Perhaps a key leadership style is that of a developer, helping others to realize their potential by action (showing/demonstrating), by facilitating new or renewed practice (hands on training), by challenging thinking outside the box (discussion/mediation). As appropriate such a person will push, pull, observe and reflect. Through cross-sectional grouping of people in workshop settings, these leaders can inspire them to revisit where they really want to go/be and create a viable corporate plan for their church. Through seminars and interactive lectures with specific organizations within the church, people can be led to understand the dynamics of change management and improved decision-making. Doing when necessary, invigorating others to do whenever possible leadership ought to enjoy the opportunity to assist others to make themselves stronger, more committed people of faith! In my case, an ability to turn up the energy and the commitment quickly and extensively makes me particularly useful in short-term tasks and interim assignments.

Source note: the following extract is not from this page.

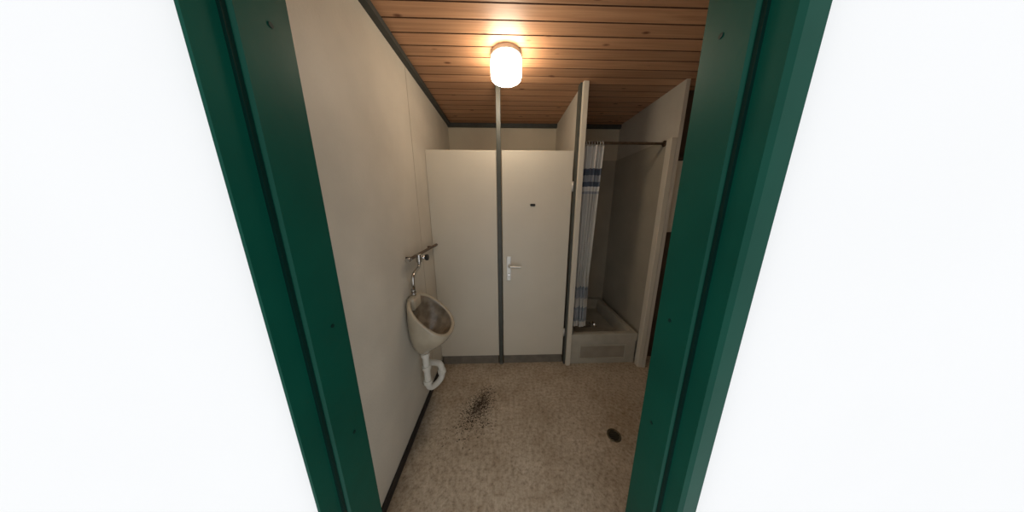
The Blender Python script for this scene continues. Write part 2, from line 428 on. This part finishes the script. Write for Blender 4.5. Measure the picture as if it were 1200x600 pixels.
tube('flush_bend',[(XW+0.05,1.455,1.186),(XW+0.05,1.45,1.15),(XW+0.055,1.38,1.15),(XW+0.06,1.31,1.13),(XW+0.06,1.305,1.075),(XW+0.05,1.33,1.045),(XW+0.03,UY,1.025),(XW+0.03,UY,UZ+0.1575)],0.011,M_chrome,fp)
cyl('coupling',(XW+0.03,UY,1.012),(0,0,1),0.016,0.02,M_chrome,fp,seg=8)
# trap
tp=empty('urinal_trap')
PX=-0.578
tube('trap_tube',[(PX,UY,UZ-0.277),(PX,UY,0.42),(PX,UY,0.30),(PX+0.003,UY+0.006,0.235),(PX+0.035,UY+0.055,0.215),(PX+0.067,UY+0.104,0.235),(PX+0.07,UY+0.11,0.28),(PX+0.07,UY+0.11,0.32),(PX+0.06,UY+0.115,0.352),(PX+0.03,UY+0.125,0.355),(XW+0.0,UY+0.14,0.355)],0.023,M_pvc,tp)
for z,xx,yy in ((0.525,PX,UY),(0.42,PX,UY),(0.295,PX,UY),(0.290,PX+0.07,UY+0.11)):
    cyl('slip_nut',(xx,yy,z),(0,0,1),0.031,0.03,M_pvc,tp,seg=14,bev=0.003)
cyl('wall_flange',(XW+0.006,UY+0.14,0.355),(1,0,0),0.036,0.012,M_pvc,tp)

# ------------------------------------------------------------ floor drain
fd=empty('floor_drain')
bm=bmesh.new()
prf=[(0.047,0.0005),(0.046,0.004),(0.036,0.004),(0.034,0.0015)]
rg=[[bm.verts.new((0.747+r*math.cos(2*math.pi*k/40),1.165+r*math.sin(2*math.pi*k/40),z)) for k in range(40)] for r,z in prf]
for a,b in zip(rg,rg[1:]):
    for k in range(40): bm.faces.new((a[k],a[(k+1)%40],b[(k+1)%40],b[k]))
from_bm('drain_ring',bm,M_drain,fd,True)
cyl('drain_hole',(0.747,1.165,0.001),(0,0,1),0.034,0.0015,M_dark,fd)
bm=bmesh.new()
for k in range(-2,3): add_box(bm,0.747-0.028,0.747+0.028,1.165+k*0.012-0.0015,1.165+k*0.012+0.0015,0.0018,0.0032)
from_bm('drain_grate',bm,M_drain,fd)

# ------------------------------------------------------------ dirt debris
bm=bmesh.new()
for k in range(2000):
    ux=random.gauss(0,0.042); uy=random.gauss(0,0.070)
    x=-0.205+ux+0.30*uy; yy=1.445+uy
    if random.random()<0.30: x+=random.uniform(-0.15,0.08); yy-=random.uniform(0,0.22)
    s=random.uniform(0.0008,0.0026); a=random.uniform(0,math.pi); el=random.uniform(1,3.0)
    h=random.uniform(0.0006,0.002)
    c,sn=math.cos(a),math.sin(a)
    b4=[]
    for dx,dy in ((-el,-1),(el*0.8,-1.1),(el,0.9),(-el*0.7,1)):
        b4.append((x+(dx*c-dy*sn)*s, yy+(dx*sn+dy*c)*s))
    lo=[bm.verts.new((p[0],p[1],0.0002)) for p in b4]; top=bm.verts.new((x,yy,h))
    bm.faces.new(lo[::-1])
    for i in range(4): bm.faces.new((lo[i],lo[(i+1)%4],top))
from_bm('dirt_debris',bm,M_debris)

# ------------------------------------------------------------ world + camera
w=bpy.data.worlds.new('overcast_sky'); sc.world=w; w.use_nodes=True
bg=w.node_tree.nodes['Background']; bg.inputs['Color'].default_value=(0.97,0.985,1.0,1); bg.inputs['Strength'].default_value=1.05

cam=bpy.data.cameras.new('camera'); cam.sensor_fit='HORIZONTAL'; cam.sensor_width=36; cam.lens=253/1200*36*ZOOM; cam.clip_start=0.02
co=bpy.data.objects.new('camera',cam); sc.collection.objects.link(co)
co.location=(0,0,H); co.rotation_euler=(math.radians(90-12.9),0,math.radians(-1.76))
sc.camera=co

The Presbyterian faith since Jean Calvin and John Knox has been known for preaching the word. To this day, there is something over-powering about worshipping in Cathedral St. Pierre (Geneva) or St. Gile’s Cathedral (Edinburgh) or Glasgow Cathedral (St. Mungo’s) or Fourth Presbyterian (Chicago); but we sing the same hymns, read the same scriptures, hear the same Word in the smallest of our churches and in the quietest corners of our Presbyteries. Our tradition emphasizes we communicate the Good News: we speak in the tongues of the listener, we read with the passion needed to up-lift the hearer, we worship as a group connected world wide. This gives me great joy and presents an awesome challenge, whenever I believe I have been called to help. For example: My extensive and diverse range of expertise combined with a studious mind and a good sense of oratory honed initially as a child & grandchild of the manse, permit me to deliver a good sermon.

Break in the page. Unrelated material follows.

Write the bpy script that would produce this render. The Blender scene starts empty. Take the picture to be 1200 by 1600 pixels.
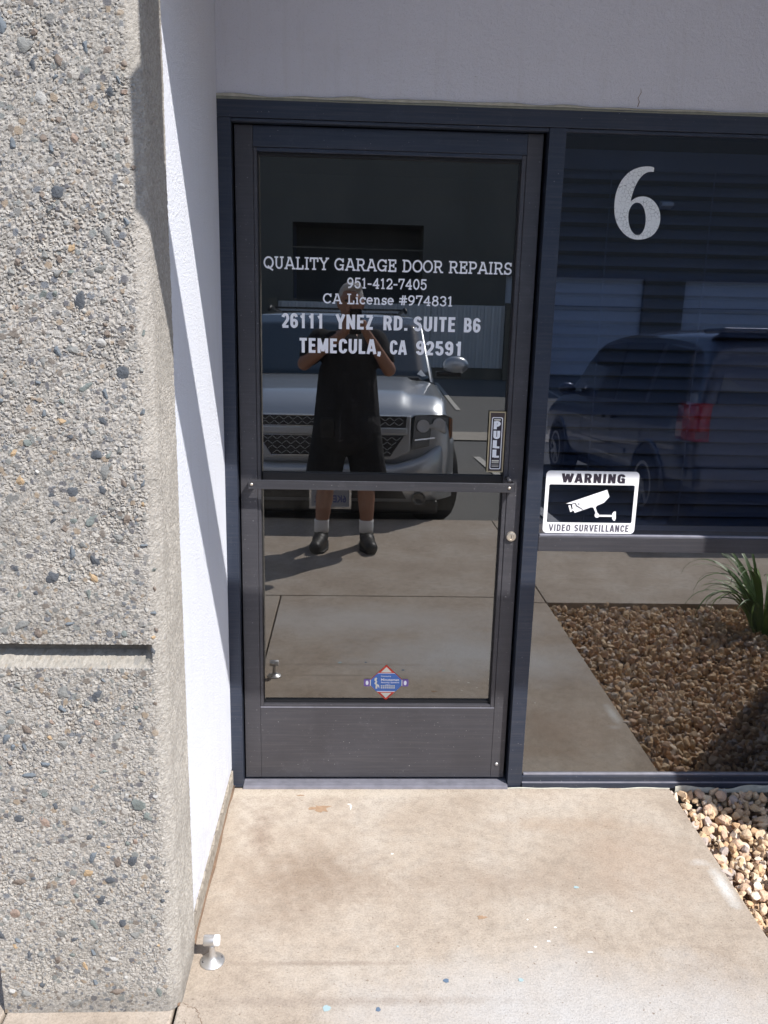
import bpy, math, random
import numpy as np
from mathutils import Vector, Matrix, noise as mnoise

random.seed(7); rng = np.random.default_rng(11)
scene = bpy.context.scene
COL = scene.collection
R = math.radians

# ------------------------------------------------------------------ camera, world, sun, exposure
yaw, pit, rol = 0.0418, 0.2383, 0.0235
CAM = Vector((0.3578, -2.5728, 1.6176))
F = Vector((math.sin(yaw)*math.cos(pit), math.cos(yaw)*math.cos(pit), -math.sin(pit)))
R0 = Vector((math.cos(yaw), -math.sin(yaw), 0)); U0 = R0.cross(F)
RX = math.cos(rol)*R0 + math.sin(rol)*U0
UX = -math.sin(rol)*R0 + math.cos(rol)*U0
cd = bpy.data.cameras.new('camera'); cam = bpy.data.objects.new('camera', cd); COL.objects.link(cam)
cam.matrix_world = Matrix(((RX.x, UX.x, -F.x, CAM.x), (RX.y, UX.y, -F.y, CAM.y), (RX.z, UX.z, -F.z, CAM.z), (0, 0, 0, 1)))
cd.sensor_fit = 'VERTICAL'; cd.sensor_height = 36; cd.lens = 1287.5/1600*36
cd.clip_start = 0.004; cd.clip_end = 2000
scene.camera = cam

SUN = Vector((.90, -1.0, 1.50)).normalized()           # direction towards the sun
w = bpy.data.worlds.new('World'); scene.world = w; w.use_nodes = True
nt = w.node_tree; bg = nt.nodes['Background']
sky = nt.nodes.new('ShaderNodeTexSky'); sky.sky_type = 'NISHITA'; sky.sun_disc = False
sky.sun_elevation = math.asin(SUN.z); sky.sun_rotation = math.atan2(SUN.x, SUN.y)
sky.air_density = 1.0; sky.dust_density = 0.6; sky.ozone_density = 1.5
nt.links.new(sky.outputs[0], bg.inputs[0]); bg.inputs[1].default_value = 0.15
ld = bpy.data.lights.new('sun', 'SUN'); ld.energy = 4.7; ld.angle = R(0.5); ld.color = (1.0, 0.965, 0.92)
sun = bpy.data.objects.new('sun', ld); COL.objects.link(sun)
sun.rotation_euler = SUN.to_track_quat('Z', 'Y').to_euler(); sun.location = (6, -6, 12)
scene.view_settings.view_transform = 'Standard'; scene.view_settings.look = 'None'
scene.view_settings.gamma = 1; scene.view_settings.use_curve_mapping = False
scene.view_settings.exposure = 0.54
scene.render.engine = 'CYCLES'
scene.cycles.max_bounces = 10; scene.cycles.transparent_max_bounces = 16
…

There is a wonderful yet pressing challenge facing the reformed faith wherever it is found: to empower people to realize they matter, they have a contribution to make to the world around them — whether that is local, regional, national and/or international; whether that is one on one, small group or large gathering. Those who would provide leadership from the pulpit need to seize the opportunity to motivate, inspire and assist people within our congregations to see the challenges around us as being our challenges, using the talents that each of us has (whether we be like Lydia that successful businesswoman in the New Testament or like Timothy that full-of-potential youth or like Abraham that seemingly too old and too tired former leader), and attempting to make life fairer and more just for all. With a multitude of varied experiences in the worlds of business, academia and government combined with training in education, politics and theology my talents helps me connect effectively and with a sense of relevance across a fairly diverse spectrum of members in our Presbyterian faith as well as the kaleidoscope of our communities.

We have been commanded by Christ to go into all the world and preach the gospel: we need to let Him show us that part of the world where He will effectively and individually use us. The key theological issues that we face can be somewhat neatly summed up in Haberer’s book God Views. But there is more. We need to merge our personal beliefs and theological perspectives into a commitment to stand strong not obstinate, to reach out and embrace not stomp out and demand. Church unity does not mean sameness nor without differences (after all we are all different parts of the same body): it should mean convergence and persistence (trying to make that body function to the glory of the God who created us): an on-going commitment to discern how best we can bring God’s kingdom to the world and prepare the world for entry into God’s kingdom.

Today our church is needed to provide a beacon again in our communities showing a way to avoid the shoals and the rocks, providing a sense of security against the unknown, and simultaneously requiring individuals to take responsibility for helping get others through the storms of life. No more acting like the pharisees: we must be accepting of our need to be challenged, to have our commitment checked and verified, to be ready to assist others by addressing their concerns. And, all the while, we must be prepared to study and examine continually God’s Word for us.

And in our utter most reflections on the relevance of Christianity today, we must always place forgiveness at the forefront of our theological foundations and our daily practical living. We must constantly demonstrate that having faith means having the perpetual capacity to forgive. Moreover we must never forget that when invite others through prayer and conversation to join us in our faith journey, we must seriously commit to practising forgiveness on a litany of layers of living. Vengeance is the Lord’s, we are commanded to love our neighbour as ourselves and to do good to them that hate us. It is a difficult assignment, and not always one that we will succeed at; yet, if we wish to church to have any lasting influence (let alone significance) this is the foundation stone that we must adopt. For in the end, there are only two [2] commandments that must be adhered to:
1. Love God
2. Love our neighbour

And if we need a daily devotional to assist us in carrying our faith forward, we need go no further than the prophet Micah 6:8
He has told you, O mortal, what is good; and what does the Lord require of you but to do justice, and to love kindness and to walk humbly with your God?
Not necessarily even a recommendation only for those of the religions that sprung from the Middle East, but certainly a requirement for a good Presbyterian!!